The Hon. Greg Hunt MP

Minister for the Environment

The Hon. Greg Hunt MP

Minister for the Environment

Macquarie Island is declared officially pest-free

Media release
7 April 2014

I am delighted to announce the Macquarie Island Pest Eradication Programme has been completed–and after two years of extensive monitoring the island can now officially be declared pest free.

The island is the largest and most remote location where the total eradication of three invasive species has been successfully completed; ship rat, rabbit and house mouse. This success is due to the hard work and dedication of scientists, ecologists, hunters and trainers and their remarkable detector dogs.

Tonight the dogs have arrived home in Hobart signalling the completion of their task.

Before the programme started the Macquarie Island World Heritage Area was in severe danger. Ship rats were attacking and killing the chicks and eggs of endangered seabirds. Rabbits had destroyed the breeding grounds of nesting seabirds, including albatrosses, petrels and prions, and the pests had caused extensive erosion and destabilisation of the island’s mountain slopes.

A landslip at Lusitania Bay resulted in the deaths of over 100 king penguins. The decline of the island’s vegetation was an immediate threat to nine seabird species that used the area for breeding. It was estimated the island’s rabbit population exceeded 100 000.

The Australian and Tasmanian governments have invested more than $24 million to ensure one of the world’s most fascinating places, and its inhabitants, is preserved.

After extensive planning and research, aerial baiting for the pests began in winter 2010. In 2011, to prevent seabird deaths from the consumption of poisoned rabbit carcasses, people were sent to the island to find and remove carcasses before they were eaten by the scavenging seabirds.

Teams of skilled hunters and specially trained detector dogs eliminated the remaining rabbits. The dogs were trained to locate rabbits but not to harm native animals. Three specially trained rodent detector dogs were sent to the island in March 2013.

Since August 2011 six dog handlers, four hunters plus two rodent hunters and a team leader have covered more than 90 000 km on foot looking for signs of rabbits, rats and mice.

There have been no confirmed sightings of ship rats or house mice since July 2011 and no confirmed sightings of rabbits since December 2011.

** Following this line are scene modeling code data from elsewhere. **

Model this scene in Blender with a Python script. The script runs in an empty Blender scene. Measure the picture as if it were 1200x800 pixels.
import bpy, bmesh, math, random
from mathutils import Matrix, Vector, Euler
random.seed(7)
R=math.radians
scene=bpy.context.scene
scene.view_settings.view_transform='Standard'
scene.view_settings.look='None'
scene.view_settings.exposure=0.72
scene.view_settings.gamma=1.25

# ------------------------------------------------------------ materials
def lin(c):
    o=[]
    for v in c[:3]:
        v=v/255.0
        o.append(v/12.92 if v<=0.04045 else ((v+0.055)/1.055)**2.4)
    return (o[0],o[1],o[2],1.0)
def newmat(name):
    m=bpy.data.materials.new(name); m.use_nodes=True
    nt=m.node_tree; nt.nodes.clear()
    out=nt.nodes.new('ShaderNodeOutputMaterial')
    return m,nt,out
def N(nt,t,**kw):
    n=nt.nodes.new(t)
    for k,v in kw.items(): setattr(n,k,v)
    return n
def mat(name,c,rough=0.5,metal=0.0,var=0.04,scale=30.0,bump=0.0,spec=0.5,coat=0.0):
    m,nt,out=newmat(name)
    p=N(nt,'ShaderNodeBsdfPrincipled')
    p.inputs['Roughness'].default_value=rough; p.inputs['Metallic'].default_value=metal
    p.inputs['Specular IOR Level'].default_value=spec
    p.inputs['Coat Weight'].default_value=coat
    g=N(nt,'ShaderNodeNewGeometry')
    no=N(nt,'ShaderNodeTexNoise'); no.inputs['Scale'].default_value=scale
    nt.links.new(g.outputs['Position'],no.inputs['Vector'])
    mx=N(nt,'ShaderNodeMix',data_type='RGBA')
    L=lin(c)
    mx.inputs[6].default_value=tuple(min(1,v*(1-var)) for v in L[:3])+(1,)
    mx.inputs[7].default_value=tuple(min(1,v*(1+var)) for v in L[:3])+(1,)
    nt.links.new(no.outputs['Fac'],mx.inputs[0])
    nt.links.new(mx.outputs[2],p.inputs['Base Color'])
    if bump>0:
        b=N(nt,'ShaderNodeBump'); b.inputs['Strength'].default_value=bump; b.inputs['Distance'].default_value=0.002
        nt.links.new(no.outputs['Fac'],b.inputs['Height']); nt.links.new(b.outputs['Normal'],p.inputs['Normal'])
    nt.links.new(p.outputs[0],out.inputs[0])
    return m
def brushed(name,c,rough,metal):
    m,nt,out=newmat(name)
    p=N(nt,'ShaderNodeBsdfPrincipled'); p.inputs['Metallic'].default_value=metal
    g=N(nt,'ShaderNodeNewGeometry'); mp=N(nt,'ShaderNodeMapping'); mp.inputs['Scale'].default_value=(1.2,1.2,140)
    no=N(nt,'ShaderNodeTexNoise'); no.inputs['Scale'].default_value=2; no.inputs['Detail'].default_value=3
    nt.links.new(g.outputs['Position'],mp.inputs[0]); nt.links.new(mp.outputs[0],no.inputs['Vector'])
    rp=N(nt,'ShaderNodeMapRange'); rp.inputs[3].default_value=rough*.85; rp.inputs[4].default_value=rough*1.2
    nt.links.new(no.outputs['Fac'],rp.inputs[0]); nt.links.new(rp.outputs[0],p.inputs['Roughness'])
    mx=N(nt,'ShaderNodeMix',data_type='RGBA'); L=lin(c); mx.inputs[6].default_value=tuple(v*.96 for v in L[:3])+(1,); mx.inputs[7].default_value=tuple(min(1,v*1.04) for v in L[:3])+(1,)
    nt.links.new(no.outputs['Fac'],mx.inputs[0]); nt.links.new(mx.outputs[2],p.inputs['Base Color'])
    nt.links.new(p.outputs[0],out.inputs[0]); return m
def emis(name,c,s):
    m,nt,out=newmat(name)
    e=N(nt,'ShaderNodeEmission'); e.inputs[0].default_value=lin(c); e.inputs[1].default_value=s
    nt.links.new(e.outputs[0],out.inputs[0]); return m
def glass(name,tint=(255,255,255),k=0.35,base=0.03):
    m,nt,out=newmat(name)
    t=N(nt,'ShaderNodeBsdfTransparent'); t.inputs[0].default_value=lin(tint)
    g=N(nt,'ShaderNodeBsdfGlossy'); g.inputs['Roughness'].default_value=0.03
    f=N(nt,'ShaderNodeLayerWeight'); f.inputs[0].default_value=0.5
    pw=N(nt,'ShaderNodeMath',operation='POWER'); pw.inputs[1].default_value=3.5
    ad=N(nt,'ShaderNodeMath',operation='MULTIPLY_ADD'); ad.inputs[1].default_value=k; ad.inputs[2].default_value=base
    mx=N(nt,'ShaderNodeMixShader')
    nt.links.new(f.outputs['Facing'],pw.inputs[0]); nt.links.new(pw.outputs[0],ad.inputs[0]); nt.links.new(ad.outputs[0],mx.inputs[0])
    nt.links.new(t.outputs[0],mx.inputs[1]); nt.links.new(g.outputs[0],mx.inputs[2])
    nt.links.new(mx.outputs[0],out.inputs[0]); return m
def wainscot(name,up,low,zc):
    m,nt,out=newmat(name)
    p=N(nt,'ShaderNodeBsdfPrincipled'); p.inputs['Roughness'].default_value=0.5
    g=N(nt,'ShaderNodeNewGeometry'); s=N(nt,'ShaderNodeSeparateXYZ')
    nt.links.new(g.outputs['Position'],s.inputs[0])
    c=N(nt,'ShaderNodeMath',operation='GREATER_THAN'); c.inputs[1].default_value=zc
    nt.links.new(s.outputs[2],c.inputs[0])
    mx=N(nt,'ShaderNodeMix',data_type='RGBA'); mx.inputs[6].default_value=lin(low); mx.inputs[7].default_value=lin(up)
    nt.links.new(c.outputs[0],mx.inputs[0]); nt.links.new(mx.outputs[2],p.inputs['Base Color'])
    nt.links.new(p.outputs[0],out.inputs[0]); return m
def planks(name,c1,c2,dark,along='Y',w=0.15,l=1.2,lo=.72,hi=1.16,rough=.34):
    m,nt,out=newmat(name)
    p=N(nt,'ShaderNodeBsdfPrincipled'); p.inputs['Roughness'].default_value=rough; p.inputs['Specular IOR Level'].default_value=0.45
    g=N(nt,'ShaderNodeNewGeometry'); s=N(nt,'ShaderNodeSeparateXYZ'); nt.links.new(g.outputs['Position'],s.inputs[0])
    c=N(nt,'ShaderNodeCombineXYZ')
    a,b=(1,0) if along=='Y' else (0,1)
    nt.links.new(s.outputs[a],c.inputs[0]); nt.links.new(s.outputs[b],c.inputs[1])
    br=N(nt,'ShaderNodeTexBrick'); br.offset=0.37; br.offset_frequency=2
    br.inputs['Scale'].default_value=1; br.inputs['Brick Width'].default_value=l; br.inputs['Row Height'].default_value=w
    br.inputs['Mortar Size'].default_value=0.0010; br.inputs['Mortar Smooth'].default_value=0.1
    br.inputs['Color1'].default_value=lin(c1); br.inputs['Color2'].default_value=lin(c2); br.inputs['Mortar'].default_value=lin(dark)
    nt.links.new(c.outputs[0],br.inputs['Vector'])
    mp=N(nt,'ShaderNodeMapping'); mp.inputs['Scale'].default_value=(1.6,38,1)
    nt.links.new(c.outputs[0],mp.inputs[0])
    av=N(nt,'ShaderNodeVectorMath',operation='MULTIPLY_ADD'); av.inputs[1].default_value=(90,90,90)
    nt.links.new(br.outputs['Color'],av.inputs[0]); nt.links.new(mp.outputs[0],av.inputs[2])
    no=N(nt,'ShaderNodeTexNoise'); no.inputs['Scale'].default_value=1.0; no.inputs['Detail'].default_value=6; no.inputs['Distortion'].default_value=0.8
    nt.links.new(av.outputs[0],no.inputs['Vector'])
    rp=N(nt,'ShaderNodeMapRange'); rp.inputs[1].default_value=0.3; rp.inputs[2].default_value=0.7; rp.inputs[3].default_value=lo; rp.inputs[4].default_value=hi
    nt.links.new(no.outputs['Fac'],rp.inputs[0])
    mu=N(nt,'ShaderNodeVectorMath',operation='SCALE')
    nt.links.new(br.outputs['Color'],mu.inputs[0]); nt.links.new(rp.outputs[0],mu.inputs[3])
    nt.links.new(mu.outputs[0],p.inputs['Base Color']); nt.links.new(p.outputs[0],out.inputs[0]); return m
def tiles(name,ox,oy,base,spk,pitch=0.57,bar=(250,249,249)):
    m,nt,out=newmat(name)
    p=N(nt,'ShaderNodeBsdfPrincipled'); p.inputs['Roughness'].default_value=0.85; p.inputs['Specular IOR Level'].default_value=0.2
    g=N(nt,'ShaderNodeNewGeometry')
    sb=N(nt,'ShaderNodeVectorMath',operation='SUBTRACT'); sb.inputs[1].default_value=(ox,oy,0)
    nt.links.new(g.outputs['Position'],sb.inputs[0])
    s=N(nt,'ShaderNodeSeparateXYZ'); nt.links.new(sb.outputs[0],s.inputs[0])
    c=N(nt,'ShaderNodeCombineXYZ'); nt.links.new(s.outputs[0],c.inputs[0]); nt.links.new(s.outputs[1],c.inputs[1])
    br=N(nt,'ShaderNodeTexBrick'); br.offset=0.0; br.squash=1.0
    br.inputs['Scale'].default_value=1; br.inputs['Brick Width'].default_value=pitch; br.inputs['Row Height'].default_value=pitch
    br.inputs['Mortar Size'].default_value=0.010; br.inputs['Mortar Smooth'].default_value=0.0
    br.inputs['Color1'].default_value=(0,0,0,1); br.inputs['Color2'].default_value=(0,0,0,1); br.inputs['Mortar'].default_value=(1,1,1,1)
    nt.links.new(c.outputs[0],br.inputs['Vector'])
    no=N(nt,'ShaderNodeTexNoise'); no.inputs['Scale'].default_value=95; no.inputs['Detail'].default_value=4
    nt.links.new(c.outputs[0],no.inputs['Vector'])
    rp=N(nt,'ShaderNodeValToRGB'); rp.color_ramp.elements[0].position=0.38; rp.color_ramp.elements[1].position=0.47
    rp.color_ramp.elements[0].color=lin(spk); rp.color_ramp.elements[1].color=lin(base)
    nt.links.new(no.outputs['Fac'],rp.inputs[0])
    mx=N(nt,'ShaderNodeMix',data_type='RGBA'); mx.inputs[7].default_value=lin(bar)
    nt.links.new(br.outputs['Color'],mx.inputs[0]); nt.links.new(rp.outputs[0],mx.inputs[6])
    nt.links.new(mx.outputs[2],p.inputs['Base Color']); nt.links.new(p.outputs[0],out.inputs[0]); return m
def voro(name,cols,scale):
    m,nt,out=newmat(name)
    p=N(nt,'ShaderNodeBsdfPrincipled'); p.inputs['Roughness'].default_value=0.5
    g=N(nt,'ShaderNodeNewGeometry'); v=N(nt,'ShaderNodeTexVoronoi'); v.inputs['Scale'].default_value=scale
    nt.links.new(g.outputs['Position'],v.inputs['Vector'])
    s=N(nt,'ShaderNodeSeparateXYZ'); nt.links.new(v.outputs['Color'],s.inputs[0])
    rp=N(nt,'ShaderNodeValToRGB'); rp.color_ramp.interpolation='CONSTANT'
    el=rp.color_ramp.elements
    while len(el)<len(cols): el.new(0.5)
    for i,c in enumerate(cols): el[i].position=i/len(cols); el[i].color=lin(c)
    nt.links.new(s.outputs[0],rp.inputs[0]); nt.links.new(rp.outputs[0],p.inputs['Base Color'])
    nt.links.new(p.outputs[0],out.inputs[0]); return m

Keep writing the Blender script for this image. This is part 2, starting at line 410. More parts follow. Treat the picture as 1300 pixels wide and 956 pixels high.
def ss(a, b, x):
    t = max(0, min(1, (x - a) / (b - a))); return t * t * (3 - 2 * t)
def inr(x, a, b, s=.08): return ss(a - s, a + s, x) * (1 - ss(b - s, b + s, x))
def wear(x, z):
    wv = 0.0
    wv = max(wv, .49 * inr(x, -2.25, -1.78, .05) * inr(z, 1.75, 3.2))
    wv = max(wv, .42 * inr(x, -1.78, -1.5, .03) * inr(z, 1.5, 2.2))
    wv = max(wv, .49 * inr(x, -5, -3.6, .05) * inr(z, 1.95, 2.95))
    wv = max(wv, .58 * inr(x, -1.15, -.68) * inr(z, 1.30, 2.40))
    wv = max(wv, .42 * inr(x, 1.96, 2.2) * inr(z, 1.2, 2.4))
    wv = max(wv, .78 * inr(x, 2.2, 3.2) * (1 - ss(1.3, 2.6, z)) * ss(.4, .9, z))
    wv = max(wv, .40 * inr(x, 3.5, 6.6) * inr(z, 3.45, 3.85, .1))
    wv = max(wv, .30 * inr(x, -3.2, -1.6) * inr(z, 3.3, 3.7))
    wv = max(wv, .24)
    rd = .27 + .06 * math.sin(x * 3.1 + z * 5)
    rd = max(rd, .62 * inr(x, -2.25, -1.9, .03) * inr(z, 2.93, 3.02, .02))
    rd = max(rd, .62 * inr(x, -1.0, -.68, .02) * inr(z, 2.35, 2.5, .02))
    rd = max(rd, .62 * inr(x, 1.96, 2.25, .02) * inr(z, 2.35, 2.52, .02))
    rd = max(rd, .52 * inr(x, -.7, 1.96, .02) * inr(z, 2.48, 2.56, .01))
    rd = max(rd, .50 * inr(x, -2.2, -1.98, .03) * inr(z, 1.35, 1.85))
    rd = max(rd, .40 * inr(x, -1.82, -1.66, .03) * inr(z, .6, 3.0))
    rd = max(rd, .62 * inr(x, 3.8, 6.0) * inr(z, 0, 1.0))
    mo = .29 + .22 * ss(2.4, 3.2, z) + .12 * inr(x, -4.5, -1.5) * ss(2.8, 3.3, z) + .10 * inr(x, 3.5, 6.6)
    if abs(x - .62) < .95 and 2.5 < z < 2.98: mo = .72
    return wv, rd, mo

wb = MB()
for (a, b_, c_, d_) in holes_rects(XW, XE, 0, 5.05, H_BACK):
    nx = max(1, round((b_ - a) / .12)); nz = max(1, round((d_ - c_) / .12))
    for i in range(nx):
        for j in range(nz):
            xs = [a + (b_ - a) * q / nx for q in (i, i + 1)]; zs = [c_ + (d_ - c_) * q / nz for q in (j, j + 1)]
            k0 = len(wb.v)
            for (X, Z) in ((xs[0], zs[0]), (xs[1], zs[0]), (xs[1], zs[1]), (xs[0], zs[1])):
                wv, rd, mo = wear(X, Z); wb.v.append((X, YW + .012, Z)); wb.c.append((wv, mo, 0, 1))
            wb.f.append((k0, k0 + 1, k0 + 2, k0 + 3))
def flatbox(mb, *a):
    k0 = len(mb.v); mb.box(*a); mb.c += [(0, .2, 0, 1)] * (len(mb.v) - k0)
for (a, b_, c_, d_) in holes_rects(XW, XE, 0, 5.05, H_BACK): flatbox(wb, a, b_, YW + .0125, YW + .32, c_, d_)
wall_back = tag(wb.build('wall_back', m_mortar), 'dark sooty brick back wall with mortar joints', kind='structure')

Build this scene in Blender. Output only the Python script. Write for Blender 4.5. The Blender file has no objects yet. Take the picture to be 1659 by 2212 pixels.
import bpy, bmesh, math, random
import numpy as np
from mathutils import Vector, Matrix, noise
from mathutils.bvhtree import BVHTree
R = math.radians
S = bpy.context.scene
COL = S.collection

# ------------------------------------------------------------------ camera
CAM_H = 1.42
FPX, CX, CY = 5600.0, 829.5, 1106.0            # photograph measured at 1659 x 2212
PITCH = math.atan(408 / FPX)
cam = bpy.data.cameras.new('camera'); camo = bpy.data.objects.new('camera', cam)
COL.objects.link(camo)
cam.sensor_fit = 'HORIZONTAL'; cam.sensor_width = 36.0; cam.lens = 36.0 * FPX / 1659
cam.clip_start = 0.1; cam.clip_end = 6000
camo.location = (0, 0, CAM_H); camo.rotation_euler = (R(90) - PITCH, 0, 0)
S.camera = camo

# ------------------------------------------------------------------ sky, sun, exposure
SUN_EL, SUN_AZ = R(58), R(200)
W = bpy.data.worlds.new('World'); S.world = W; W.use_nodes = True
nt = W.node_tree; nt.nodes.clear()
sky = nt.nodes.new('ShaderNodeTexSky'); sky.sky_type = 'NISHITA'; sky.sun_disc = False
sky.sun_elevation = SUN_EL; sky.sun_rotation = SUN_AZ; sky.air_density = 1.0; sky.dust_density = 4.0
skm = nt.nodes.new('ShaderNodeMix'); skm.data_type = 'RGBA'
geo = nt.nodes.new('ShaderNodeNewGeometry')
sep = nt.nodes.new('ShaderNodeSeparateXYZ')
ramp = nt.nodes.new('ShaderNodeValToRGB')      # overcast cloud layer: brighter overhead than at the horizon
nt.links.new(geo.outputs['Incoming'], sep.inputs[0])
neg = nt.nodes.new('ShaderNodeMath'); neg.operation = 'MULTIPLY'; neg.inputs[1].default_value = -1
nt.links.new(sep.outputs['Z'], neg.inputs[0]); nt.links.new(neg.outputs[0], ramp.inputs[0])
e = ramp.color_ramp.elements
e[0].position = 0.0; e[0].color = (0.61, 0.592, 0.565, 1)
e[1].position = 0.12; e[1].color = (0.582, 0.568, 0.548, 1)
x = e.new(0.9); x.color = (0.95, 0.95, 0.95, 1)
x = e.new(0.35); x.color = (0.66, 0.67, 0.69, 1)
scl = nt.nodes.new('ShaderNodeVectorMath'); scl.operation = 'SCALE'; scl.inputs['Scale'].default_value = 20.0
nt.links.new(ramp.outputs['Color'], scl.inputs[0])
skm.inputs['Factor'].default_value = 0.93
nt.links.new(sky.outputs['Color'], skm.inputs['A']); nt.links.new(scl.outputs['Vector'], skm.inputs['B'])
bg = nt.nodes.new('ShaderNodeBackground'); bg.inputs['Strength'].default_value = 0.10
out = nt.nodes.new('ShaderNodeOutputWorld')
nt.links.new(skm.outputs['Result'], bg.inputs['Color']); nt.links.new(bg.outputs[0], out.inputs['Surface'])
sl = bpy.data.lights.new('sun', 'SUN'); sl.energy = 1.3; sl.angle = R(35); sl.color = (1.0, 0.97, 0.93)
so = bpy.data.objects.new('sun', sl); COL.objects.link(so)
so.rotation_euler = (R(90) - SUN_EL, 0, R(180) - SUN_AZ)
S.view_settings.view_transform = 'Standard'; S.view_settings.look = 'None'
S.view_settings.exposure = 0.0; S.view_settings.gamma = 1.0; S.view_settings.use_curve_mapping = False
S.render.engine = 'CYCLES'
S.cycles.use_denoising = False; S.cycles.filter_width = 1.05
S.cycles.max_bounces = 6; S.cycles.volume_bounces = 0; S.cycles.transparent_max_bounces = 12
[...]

The programme has resulted in a dramatic recovery of the island’s flora and fauna. Plant species that were at considerable risk of extinction and those which give Macquarie Island its distinctive character such as tussock grass, Macquarie cabbage and silver-leaf daisy are all showing a remarkable recovery.

The blue petrel is now breeding in a more widespread area on the main island and terns are now able to breed on cobblestone beaches. Grey petrels have had their most successful breeding season since recording of their populations commenced in 2000.

Most of the dogs are now enjoying a well earned retirement with some continuing to work with Tasmanian Parks and Wildlife Service.

I would like to thank everyone who has been involved in this important programme.

Background on Macquarie Island

Macquarie Island is roughly halfway between Tasmania and Antarctica and is recognised as having one of the greatest concentrations of seabirds in the world.

The island is renowned for the spectacular beauty of its remote and windswept landscape. Its steep escarpments, lakes, and dramatic changes in vegetation provide an outstanding spectacle of wild, natural beauty and are complemented by vast congregations of wildlife such as penguins and seals.

Macquarie Island was placed on the World Heritage List in 1997.

At almost 34 km long and 5.5 km wide, Macquarie Island is the only island in the world composed entirely of oceanic crust and rocks from deep within the earth’s structure or mantle. Ten million years ago the rocky outcrops on the north of the island began their journey from 6 km below the earth’s surface to the ocean’s floor. Macquarie Island was born as the rock and oceanic crust was squeezed upwards in a 2.5 km journey to emerge above the sea surface nearly 700 000 years ago.

A permit system administered by the Tasmanian Parks and Wildlife Service allows just 1000 people to visit the island each year.